To now prove the statement , we first note that $\tau_0$ is a stopping time, for obvious reasons. Each $\tau_k$ is almost surely finite as a random time: remember that because $P(x,x) < 1$, you can use Borel-Cantelli to show that almost surely, if the MC starts at $x$ it will exit $x$ in finite time. It is a stopping time : that can be shown inductively by seeing that for any $N$, we have : $$\{X_{\tau_{k+1}} \leq N\} = \cup_{k=0}^N[\{X_\tau =k\} \cup_{i=k}^N \{X_i \neq X_{k}\}]$$
Therefore, if $\tau_k$ is a stopping time, so is $\tau_{k+1}$. We have by induction that each $\tau_k$ is a stopping time. Use the condition $P(x,x) < 1$ to see that $\tau_1 < \infty$ almost surely.(Hint : Consider the events $X_1 = x,X_2=X_1=x,X_3= X_2=X_1=x$ all conditioned on $X_0 = x$ for some $x$. The probabilities of these events can be written like a geometric series,which is summable because $P(x,x) < 1$. Hence by Borel Cantelli one of them almost surely won't happen, which is equivalent to $\tau_1$ being finite).

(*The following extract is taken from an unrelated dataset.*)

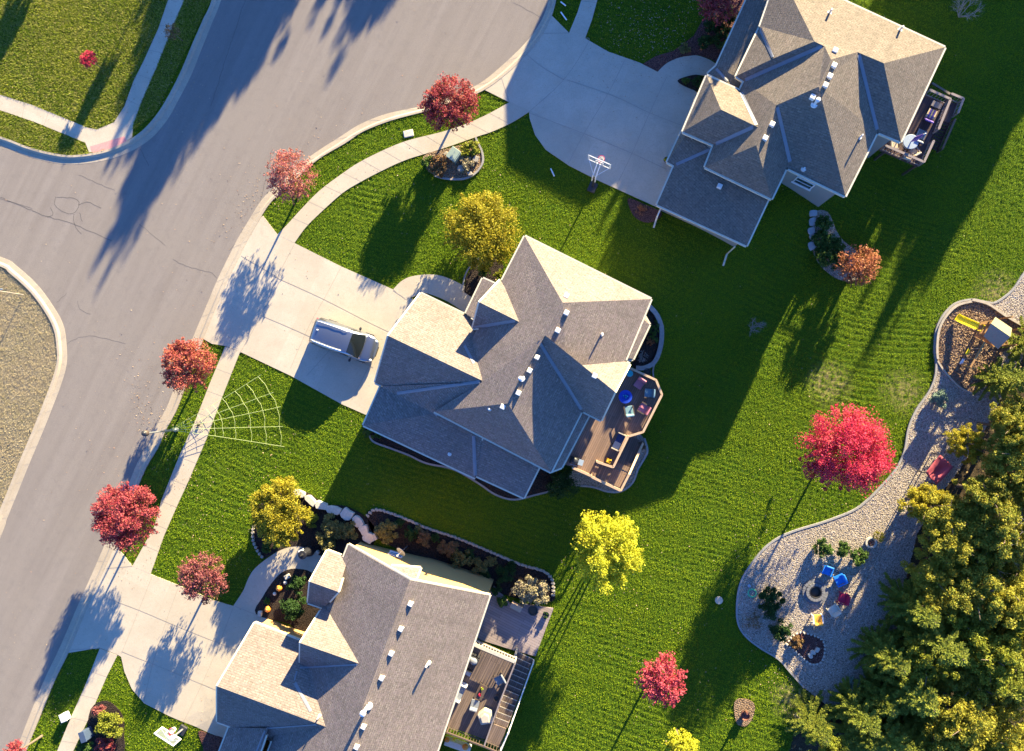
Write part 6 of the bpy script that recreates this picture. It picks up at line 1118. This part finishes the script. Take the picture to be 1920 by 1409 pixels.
for i, (k, v, px, py, r_, H, lb) in enumerate(WOOD):
    me_, h0, r0 = (SPR if k == 'S' else DEC)[v]; hh = H * .62; b = gat(px, py, hh); R = r_ / PX * (ALT - hh - b.z) / ALT; key = (k, v)
    if key not in protos:
        t_ = thing("spruce_tree" if k == 'S' else "woodland_tree", lb, "tree", b, 0, "trees of the wood"); mesh_obj("crown", me_, t_); mesh_obj("trunk", SPT_ME if k == 'S' else TRK_ME, t_); protos[key] = t_
    else: t_ = copy_tree(protos[key]); t_["label"] = lb; t_.location = b
    t_.scale = (R / r0, R / r0, H / h0); t_.rotation_euler = (0, 0, i * 1.7)
shrub("blue grey shrub in the shade at the wood edge", 1600, 1282, 18, 'bluegreen', 70, .9); shrub("tan dry weeds at the lower wood edge", 1500, 1345, 16, 'pale', 71, .5, dens=1.6, sy=1.6)
bare("bare grey branches among the trees at the right edge", 1905, 985, 7.0, 1.6, 7, "bare_tree"); bare("bare grey branches in the dark gap of the wood", 1832, 1052, 5.0, 1.4, 8, "bare_tree")
# trees beyond the frame that throw the long shadows
K = 1 / math.tan(SUN_EL)
def caster(i, sx_, sy_, hc, R, lb, kind='D'):
    p = P(sx_, sy_, 0); z0 = terr(p.x, p.y); b = Vector((p.x, p.y, 0)) + Vector((SUNV.x, SUNV.y, 0)).normalized() * (hc * K); me_, h0, r0 = (SPR[i % 3] if kind == 'S' else DEC[i % 2])
    t_ = copy_tree(protos[('S', i % 3) if kind == 'S' else ('D', i % 2)]); t_["label"] = lb; t_["group"] = "trees beyond the frame"; t_.location = (b.x, b.y, z0); H = hc / .67 if kind == 'D' else hc * 2; t_.scale = (R / r0, R / r0, H / h0); t_.rotation_euler = (0, 0, i * 2.1)
CAST = [(357, 151, 8.6, 2.2, 'D'), (380, 110, 7.8, 2.6, 'D'), (345, 190, 8.2, 1.4, 'D'), (430, 60, 7.4, 3.0, 'D'), (455, -30, 7.2, 3.3, 'D'), (520, -90, 7.0, 3.4, 'D'), (430, -110, 6.8, 3.2, 'D'), (550, -180, 7.2, 3.5, 'D'), (355, -30, 6.4, 2.2, 'D'), (335, 50, 6.6, 1.8, 'D'), (490, -150, 7.0, 3.4, 'D'), (480, -20, 7.2, 3.0, 'D'), (405, 0, 7.2, 3.0, 'D'), (370, -110, 6.4, 2.2, 'D'), (460, -200, 7.0, 3.4, 'D'), (410, 40, 7.8, 2.6, 'D'), (520, -40, 7.0, 2.8, 'D'), 
        (1268, 190, 6.5, 1.6, 'D'), (1258, 260, 6.5, 1.4, 'D'), (1240, 330, 6.5, 1.3, 'D'),  # unseen trees added to shade the gap beside the upper right garage
        (190, 150, 3.6, .6, 'D'), (20, 40, 4, 1.2, 'D'), (765, -150, 6.4, 2.3, 'D'), (730, -190, 6.4, 2.6, 'D'), (800, -230, 6.4, 2.6, 'D'),
        (1850, 60, 8, 3.2, 'D'), (1760, 50, 7, 2.4, 'D'), (1900, 170, 8, 2.6, 'D'), (1835, 190, 8, 1.5, 'D'), (1880, 270, 8.5, 1.4, 'D'), (1800, 370, 8.5, .7, 'D'), (1690, 10, 7, 2.0, 'D'), (1920, 80, 8, 3, 'D'), (1770, 150, 7.5, 1.0, 'D')]
for i, (a, b_, hc, R, kd) in enumerate(CAST): caster(i, a, b_, hc, R, "tall unseen tree beyond the upper edge, throwing shade into view", kd)
# ------------------------------------------------------------------ litter, stones
def scatter(name, pts, size, seed, mat, label, cat, lift=.03, up=1.6, z=None):
    r = np.random.default_rng(seed); n = len(pts); C = np.array([(p[0], p[1], (terr(p[0], p[1]) if z is None else z[i]) + lift) for i, p in enumerate(pts)]); nr = r.normal(size=(n, 3)) * .5; nr[:, 2] += up; nr /= np.linalg.norm(nr, axis=1)[:, None]; u = np.cross(nr, r.normal(size=(n, 3))); u /= np.linalg.norm(u, axis=1)[:, None]; v = np.cross(nr, u); s = (size * (.5 + r.random(n)))[:, None]
    V = np.stack([C - u * s * .5, C + v * s * .35, C + u * s * .5, C - v * s * .35], 1); return tag(mesh_obj(name, quads_mesh(name, V, mat)), label, cat, None, "stuff")
r = np.random.default_rng(42); roadw = wpoly(ROADM); pts = []
def cloud(px, py, spx, n, ang=0.0, st=1.0):
    c, s = math.cos(ang), math.sin(ang)
    for _ in range(n): a, b = r.normal() * spx * st, r.normal() * spx; p = P(px + a * c - b * s, py + a * s + b * c, 0); pts.append((p.x, p.y))
for a in ((265, 770, 14, 130, 1.1, 2.2), (280, 730, 20, 90, 1.1, 2.5), (450, 400, 14, 90, -.9, 2.2), (440, 380, 40, 60), (480, 360, 20, 40), (600, 250, 60, 60, -.5, 2), (200, 870, 30, 60, 1.2, 3), (330, 870, 30, 90, 1.1, 2.5), (360, 900, 40, 60), (240, 1060, 30, 60), (100, 1330, 20, 60, 1.2, 2), (340, 150, 40, 120, 1.1, 2), (300, 210, 25, 90, 1.1, 2), (290, 800, 25, 40), (1250, 60, 60, 420), (1180, 60, 40, 200), (1130, 160, 30, 20), (900, 400, 60, 90), (520, 930, 60, 110), (1140, 1080, 60, 160), (1250, 1300, 60, 90), (1590, 880, 60, 150), (400, 1050, 60, 80), (1500, 1300, 50, 120), (1450, 1060, 60, 90), (1700, 900, 50, 110), (700, 600, 60, 30), (400, 560, 80, 60), (700, 300, 120, 60), (180, 60, 90, 60)): cloud(*a)
for _ in range(900): p = P(-20 + r.random() ** 1.6 * 900, r.random() * 1409, 0); pts.append((p.x, p.y))
for _ in range(500): p = P(r.random() * 1920, r.random() * 1409, 0); pts.append((p.x, p.y))
pts = np.array(pts); inr = npip(pts[:, 0], pts[:, 1], roadw); zz = np.array([(-.128 if q else terr(p[0], p[1])) for p, q in zip(pts, inr)])
keep = ~(inr & (r.random(len(pts)) < .25)); scatter("fallen_leaves", pts[keep], .08, 3, L['dry'], "small dry leaves scattered over road and lawns", "leaves", .022, 1.6, zz[keep])
def in_poly_pts(poly, n, holes=(), z=-2.6):
    wp = wpoly(poly, z); a = np.array(wp); lo, hi = a.min(0), a.max(0); q = lo + (hi - lo) * r.random((n * 4, 2)); k = npip(q[:, 0], q[:, 1], wp)
    for h in holes: k &= ~npip(q[:, 0], q[:, 1], wpoly(h, z))
    return q[k][:n]
def stones(name, q, size, mat, label, cat, lift):
    n = len(q); rr = np.random.default_rng(7); b = np.array([(0, 0, 1), (1, 0, 0), (0, 1, 0), (-1, 0, 0), (0, -1, 0)], float); V = np.zeros((n, 5, 3)); s = size * (.5 + rr.random((n, 1, 1))); V = b[None] * s * np.array([1, .8, .6]) * (.7 + .6 * rr.random((n, 5, 1))); a = rr.random(n) * 6.28; c, sn = np.cos(a)[:, None], np.sin(a)[:, None]; X = V[:, :, 0] * c - V[:, :, 1] * sn; Y = V[:, :, 0] * sn + V[:, :, 1] * c
    V = np.stack([X + q[:, None, 0], Y + q[:, None, 1], V[:, :, 2] + np.array([terr(*p) for p in q])[:, None] + lift], 2); me = bpy.data.meshes.new(name); me.from_pydata(V.reshape(-1, 3).tolist(), [], [tuple(5 * i + j for j in f) for i in range(n) for f in ((0, 1, 2), (0, 2, 3), (0, 3, 4), (0, 4, 1))]); me.materials.append(mat); me.polygons.foreach_set("use_smooth", [True] * len(me.polygons)); return tag(mesh_obj(name, me), label, cat, None, "stuff")
t = NT("loose_stone", .85, .2); gi = t.n("ShaderNodeNewGeometry"); t.base(t.ramp(gi.outputs["Random Per Island"], [(0, (.24, .19, .15)), (.3, (.42, .34, .26)), (.6, (.50, .42, .34)), (.85, (.36, .30, .26)), (1, (.62, .56, .48))]))
stones("loose_rocks", in_poly_pts(ROCKP, 26000, [bark_area]), .042, t.m, "loose river rocks covering the path", "rocks", .05)
scatter("bark_pieces", in_poly_pts(bark_area, 6000), .12, 5, leafmat("bark_piece", [(.24, .15, .09), (.36, .25, .16), (.16, .10, .065)], 0), "loose bark pieces under the playset", "bark", .085, 1.0)
scatter("wood_litter", in_poly_pts(FOREST, 5000, [ROCKP]), .16, 6, leafmat("litter_leaf", [(.10, .07, .04), (.22, .15, .06), (.3, .22, .08), (.06, .05, .03)], 0), "dark leaf litter under the wood", "leaves", .02, 1.0)

# ------------------------------------------------------------------ grass blades on every lawn
def tvec(x, y): q = np.clip((0.7 * x - 0.71 * y + 3.16) / 9.6, 0, 1); return -2.6 * q * q * (3 - 2 * q)
def grassmat(name, a, b, c3, trans=.35):
    t = NT(name, .75, .1); p = t.pos(); gi = t.n("ShaderNodeNewGeometry"); rnd = gi.outputs["Random Per Island"]
    c = t.mix(t.ramp(t.noise(p, .28, 4, .6), [(.36, 0), (.66, 1)]), a, b); c = t.mix(t.ramp(rnd, [(.55, 0), (.95, 1)]), c, c3); c = t.mix(t.ramp(t.noise(p, 1.3, 5, .7), [(.52, 0), (.72, .7)]), c, c3); c = t.mix(t.ramp(rnd, [(0, .55), (.3, 0)]), c, [x * .45 for x in a])
    t.base(c); tr = t.n("ShaderNodeBsdfTranslucent"); t.l(c, tr.inputs[0]); ms = t.n("ShaderNodeMixShader"); ms.inputs[0].default_value = trans; t.l(t.b.outputs[0], ms.inputs[1]); t.l(tr.outputs[0], ms.inputs[2]); t.l(ms.outputs[0], t.t.nodes["Material Output"].inputs[0]); return t.m
def blades(name, X, Y, h, wd, lean, seed, mat, label, head=None):
    r = np.random.default_rng(seed); n = len(X); Z = tvec(X, Y) - .03; a = r.random(n) * 6.283 if head is None else head + r.normal(size=n) * 1.9; l = lean * (.4 + .9 * r.random(n)); hh = h * (.5 + r.random(n)); b = np.stack([X, Y, Z], 1); dx = np.stack([np.cos(a) * np.sin(l), np.sin(a) * np.sin(l), np.cos(l)], 1) * hh[:, None]; tw = a + 1.57 + r.normal(size=n) * .5; w_ = np.stack([np.cos(tw), np.sin(tw), np.zeros(n)], 1) * (wd * (.6 + .8 * r.random(n)))[:, None]
    V = np.stack([b - w_ * .5, b + w_ * .5, b + dx + w_ * .3, b + dx - w_ * .3], 1); return tag(mesh_obj(name, quads_mesh(name, V, mat)), label, "grass", None, "stuff")
EX = [ROADO, D1, D2, D3, NWWALK, EWALK, MW_L + MW_R[::-1], SWK_L + SWK_R[::-1], N_L + N_R[::-1], WK1, WK2, WK3] + [b_[1] for b_ in BEDS if b_[0] != "pit_bed"]
def lawnpts(n, seed, rect=(-52, 37, -33, 33)):
    r = np.random.default_rng(seed); X = rect[0] + (rect[1] - rect[0]) * r.random(n); Y = rect[2] + (rect[3] - rect[2]) * r.random(n); k = np.ones(n, bool)
    for e in EX: k &= ~npip(X, Y, wpoly(e, g=True))
    for e in (ROCKP, FOREST): k &= ~npip(X, Y, wpoly(e, -2.6))
    k &= ~npip(X, Y, wpoly([(926, 1098), (956, 1131), (1038, 1141), (1004, 1231), (900, 1200)], -2.5))
    for H in (H1, H2, H3):
        for pl, _ in H.walls: k &= ~npip(X, Y, pl)
    return X[k], Y[k]
X, Y = lawnpts(1700000, 21); rg_ = npip(X, Y, wpoly(ROUGH)); dr_ = npip(X, Y, wpoly([(p[0], p[1]) for p in SW_OUT] + [(-400, 1430), (-400, 430)]))
m_ = ~(rg_ | dr_); mx, my = X[m_], Y[m_]; r = np.random.default_rng(8)
th_ = math.radians(-19) + .22 * (vnoise(mx, my, 17., 3) - .5); sn_ = -np.sin(th_) * mx + np.cos(th_) * my + .14 * (vnoise(mx, my, .8, 9) - .5); row_ = np.abs(((sn_ / .46) % 1.0) - .5) * 2
kp = r.random(len(mx)) > np.clip((row_ - .55) / .25, 0, 1) * .8 * np.clip(2.2 * vnoise(mx, my, 3.4, 12) - .55, 0, 1); wo = np.zeros(len(mx))
for w_ in WORN: c_ = np.mean([P(p[0], p[1], -2.6).xy for p in w_], axis=0); wo = np.maximum(wo, np.clip(1.5 - np.hypot(mx - c_[0], my - c_[1]) / 1.4, 0, 1))
kp &= r.random(len(mx)) > wo * .5
head_ = th_ + np.where(np.floor(sn_ / .92) % 2 > 0, math.pi / 2, -math.pi / 2)
blades("lawn_grass", mx[kp], my[kp], .055, .036, 1.0, 1, grassmat("lawn_blade", (.145, .24, .009), (.23, .315, .011), (.26, .325, .014)), "short green grass of the mown lawns", head_[kp])
X2, Y2 = lawnpts(420000, 23, (-52, -20, 12, 33)); k2 = npip(X2, Y2, wpoly(ROUGH)) & (vnoise(X2, Y2, .45, 31) > .03); blades("shaggy_grass", X2[k2], Y2[k2], .10, .04, 1.0, 2, grassmat("shaggy_blade", (.19, .26, .016), (.29, .33, .025), (.46, .41, .12)), "long yellowish grass of the shaggy corner lawn")
X3, Y3 = lawnpts(160000, 25, (-54, -37, -14, 14)); k3 = npip(X3, Y3, wpoly([(p[0], p[1]) for p in SW_OUT] + [(-400, 1430), (-400, 430)])) ; blades("dry_grass", X3[k3], Y3[k3], .05, .035, 1.1, 3, grassmat("dry_blade", (.36, .29, .175), (.30, .265, .135), (.42, .345, .22), .2), "dry tan grass on the island at the left edge")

Use the SMP now : for example, $P(X_{\tau_k+1} = X_{\tau_k} | X_{\tau} =x) = P(X_1=X_0 | X_0 = x)$, now use Borel Cantelli on the series of events $X_{\tau_k+1} = X_{\tau_K},X_{\tau_k + 2} = X_{\tau_k+1} = X_{\tau_k}$ conditioned on $X_{\tau_k} = x$ and so on, to see that if $\tau_k$ is a.s. finite so is $\tau_{k+1}$. It follows that each $\tau_k$ is a.s. finite. This is required to define $Y_k$. (What is $Y_k$ if $\tau_k = \infty$? Undefinable, that's what).

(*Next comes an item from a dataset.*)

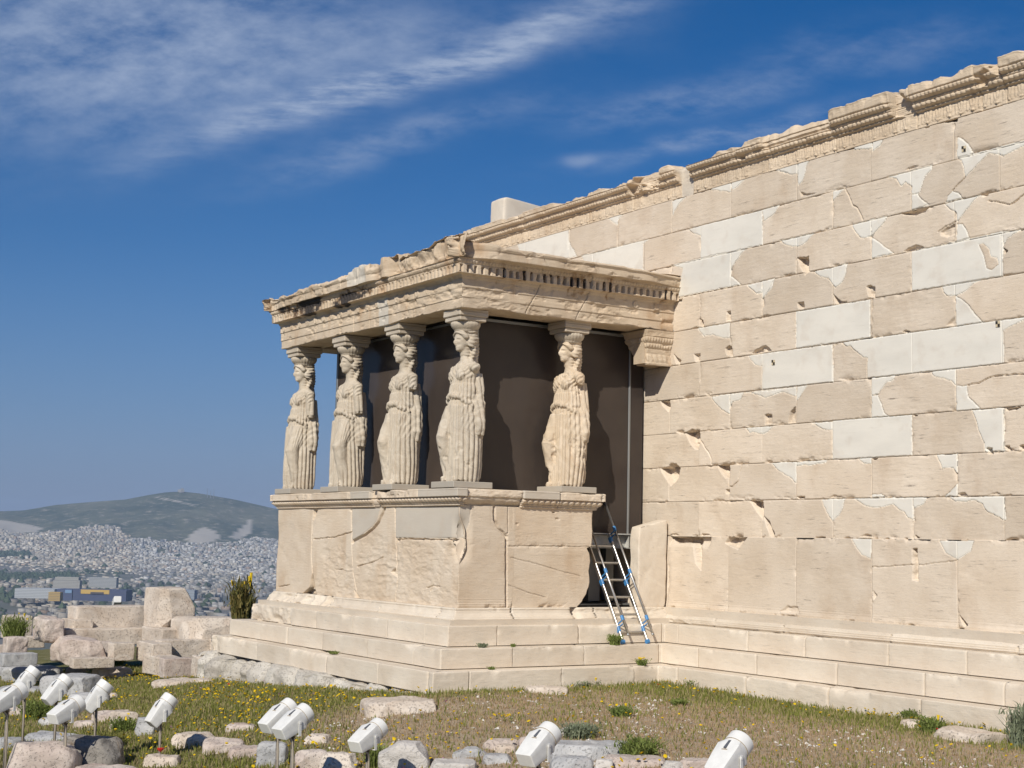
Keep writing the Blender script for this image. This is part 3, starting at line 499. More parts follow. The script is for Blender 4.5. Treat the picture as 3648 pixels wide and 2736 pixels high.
def crown_disp(i, X, Y, Z, OFF, w_):
    x = X; rec = np.zeros(X.shape); dz = np.zeros(X.shape); wear = np.zeros(X.shape)+.03; tone = np.zeros(X.shape)+.5; new = np.zeros(X.shape); plain = np.zeros(X.shape)
    prof_off = OFF
    for j, (a, b, ty) in enumerate(CB):
        mk = (x >= a) & (x < b); tone[mk] = _h(np.array(j), np.array(2), np.array(0), 4)
        e = np.minimum(np.abs(x-a), np.abs(x-b))
        rec = np.maximum(rec, np.where(mk, .025*(1-sst(e, .002, .010)), 0))
        rec += np.where(mk, (_h(np.array(j), np.array(3), np.array(0), 4)-.5)*.02, 0)
        dz = np.where(mk & (Z > 5.2), dz+[-.0, -.015, .0, -.01, .01, 0, -.02, .0, .03, .06, .02, .045, .02, .04][j]*sst(Z, 5.28, 5.33), dz)
        if ty == 1: wear = np.where(mk, .2, wear)
        if ty == 2:   # recut block, smooth sloping top
            plain = np.where(mk & (Z > 5.2), 1, plain)
            rec = np.where(mk, rec+np.maximum(0, Z-5.20)*.8, rec); dz = np.where(mk & (Z > 5.3), dz+.03*np.sin(np.clip((x-a)/(b-a), 0, 1)*2.6), dz)
        if ty == 3:
            nn = fbm(x*3.2, Z*5, 0, 12+j, 4)
            h = sst(nn, .0, .22); rec = np.where(mk, rec+h*(prof_off+.01)*.85, rec); wear = np.where(mk, np.maximum(wear, .5+h), wear); plain = np.where(mk, np.maximum(plain, h), plain)
        if ty == 4:
            rec = np.where(mk, prof_off+.02, rec); plain = np.where(mk, 1, plain); new = np.where(mk, .7, new)
    egg = lambda z0, z1, per, amp: amp*np.abs(np.sin(np.pi*x/per))**.6*np.exp(-(((Z-(z0+z1)/2)/((z1-z0)/2))**4))
    det = 1-plain
    rec = rec-det*(egg(5.128, 5.185, .075, .030)+egg(5.217, 5.278, .06, .026))+det*.014
    bead = lambda zc, per: .012*np.abs(np.sin(np.pi*x/per))*np.exp(-((Z-zc)/.008)**2)
    rec = rec-det*(bead(5.112, .03)+bead(5.203, .03))
    # row of palmettes and lotus on the neck
    ph = (x/.17) % 1; zz = (Z-4.935)/.15
    leaf = (np.abs(np.sin(np.pi*7*np.arctan2(zz+.15, (ph-.5)*1.7)/np.pi))*.011)*((zz > 0) & (zz < 1))*np.exp(-((ph-.5)/.33)**4)
    leaf += .012*(1-sst(np.hypot((ph-.5)*.17, (zz-.05)*.15), .008, .016))
    leaf += .010*np.exp(-((np.minimum(ph, 1-ph))/.06)**2)*((zz > .1) & (zz < .85))
    rec = rec-det*leaf*1.7*(.5+.5*sst(fbm(x*2, Z*2, 0, 62, 3), -.3, .2))
    rec = rec+fbm(x*7, Z*12, 0, 52, 4)*.008+fbm(x*30, Z*30, 0, 53, 2)*.003
    # broken top edge
    tp = sst(Z, 5.28, 5.37)
    br = np.clip(fbm(x*2.3, 0*Z, 0, 71, 5)*1.3-.05, 0, 1)
    dz = dz-tp*br*.10+tp*fbm(x*9, OFF*9, 0, 72, 4)*.022
    rec = rec+tp*br*.10
    e1 = np.clip(fbm(x*6, Z*8, 0, 81, 4)-.12, 0, 1); rec = rec+e1*.06*(Z > 5.1)
    B = .32*sst(Z, 5.12, 5.3)*(.4+.6*sst(fbm(x*1.5, Z*2, 0, 33, 3), -.2, .4))
    return rec, dz, wear, new, tone, B
sweep('crown_moulding', [(-5.75, 0), (XE, 0)], [(U3+5.75)/(XE+5.75)], PC, crown_disp, M['crown'], wallo, WS, .02)
mb = MB(); mb.box((1.92, .62, 5.2), (15.3, .75, .38)); mb.build('wall_top', M['crown'], wallo, sub=WS)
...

We must now show that $Y_k$ is a Markov process. To see this, note that $Y_k = X_{\tau_k}$ is a well defined random variable almost surely, so we can speak of conditioning it and so on. Start with the definition, with the LHS non-zero. $$ P(Y_{k+1} = y | Y_{0} = y_0,...,Y_k = y_k) \\= P(X_{\tau_{k+1}} = y | X_0 = y_0,...,X_{\tau_k} = y_k) $$
By definition, $\tau_k$ is the smallest index after $\tau_{k+1}$ such that the value of $X_{\tau_k}$ is different from the value at $X_{\tau_{k-1}}$. It follows that for every index $M$ between $\tau_{k-1}$ and $\tau_k$, the value $X_M$ equals the value $X_{\tau_{k-1}}$.

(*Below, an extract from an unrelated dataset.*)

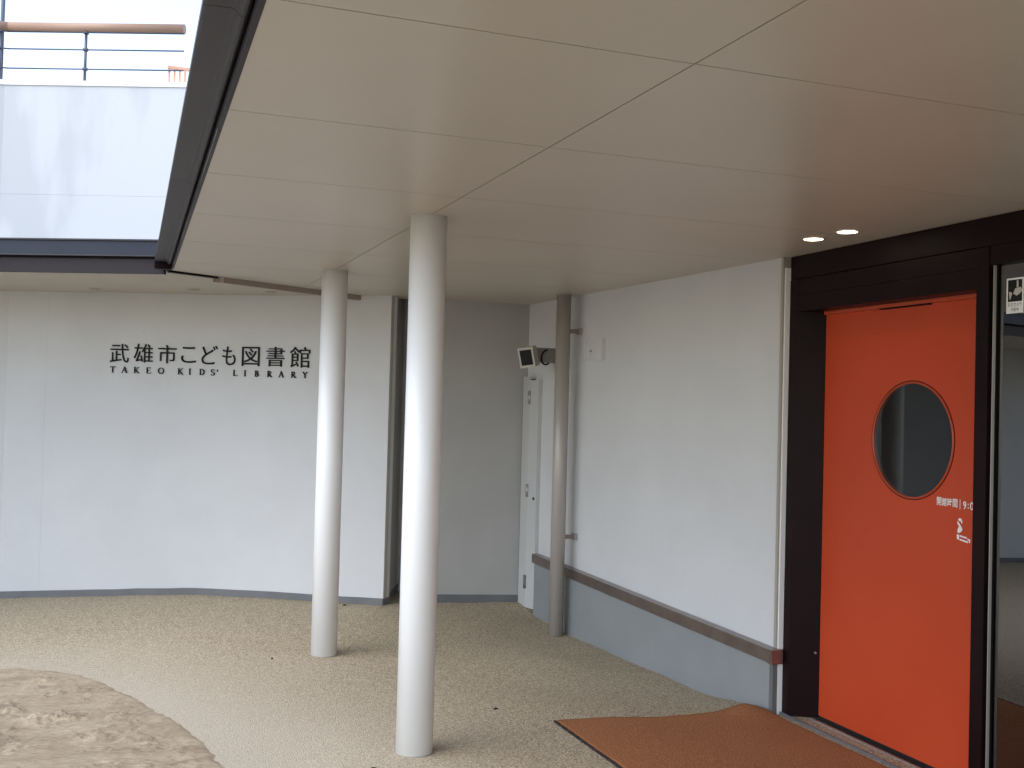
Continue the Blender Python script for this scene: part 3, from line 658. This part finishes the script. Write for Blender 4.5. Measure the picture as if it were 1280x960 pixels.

That is, we have: $$ P(X_{\tau_{k+1}} = y | X_0 = y_0,...,X_{\tau_k} = y_k) \\ = P(X_{\tau_{k+1}} = y | X_0 = y_0,X_1 = y_0,...,X_{\tau_1 - 1} = y_0,X_{\tau_1} = y_1,X_{\tau_1+1}= y_1,...,X_{\tau_2} = y_2,...,X_{\tau_k - 1} = y_{k-1},X_{\tau_k} = y_k) $$
Now we can use the definition (note : the sum over the state space may be an integral, but nothing changes in the computation) $$ P(X_{\tau_{k+1}} = y | X_0 = y_0,X_1 = y_0,...,X_{\tau_1 - 1} = y_0,X_{\tau_1} = y_1,X_{\tau_1+1}= y_1,...,X_{\tau_2} = y_2,...,X_{\tau_k - 1} = y_{k-1},X_{\tau_k} = y_k) \\ = \sum_{N = 1}^\infty \sum_{x \in S}^{x \neq y_k} P(X_{\tau_k + 1} = y_k,X_{\tau_k + 2} = y_k,...,X_{\tau_K + N-1} =y_k, X_{\tau_k + N} = x |X_0 = y_0,X_1 = y_0,...,X_{\tau_1 - 1} = y_0,X_{\tau_1} = y_1,X_{\tau_1+1}= y_1,...,X_{\tau_2} = y_2,...,X_{\tau_k - 1} = y_{k-1},X_{\tau_k} = y_k ) $$
Each term inside the summation simplifies, thanks to the SMP, to $P(X_{\tau_k + 1} = y_k, X_{\tau_k + 2} = y_k,...,X_{\tau_k+N-1} = y_k,X_{\tau_k+N} = x | X_{\tau_k} = y_k) = P(X_1 = ... = X_{N-1} =y_k,X_N = x | X_0 = y_k) = P(y_k,y_k)^{N-1} P(y_k,x)$.
Sum this from $N= 1$ to $\infty$ (you can switch the summations because the summands are non-negative) to get $\frac{P(y_k , x)}{1-P(y_k,y_k)}$.
Thus, we get : the probability that $P(Y_{\tau_k + 1} = x | Y_{\tau_k} = y) = \frac{P(y,x)}{1-P(y,y)}$ if $x \neq y$, and the probability is $0$ if $x = y$.
Use the calculations I made to show that $Y_{k}$ is a Markov process. Get the starting distribution from $Y_0 = X_0$ and the transition probabilities as mentioned.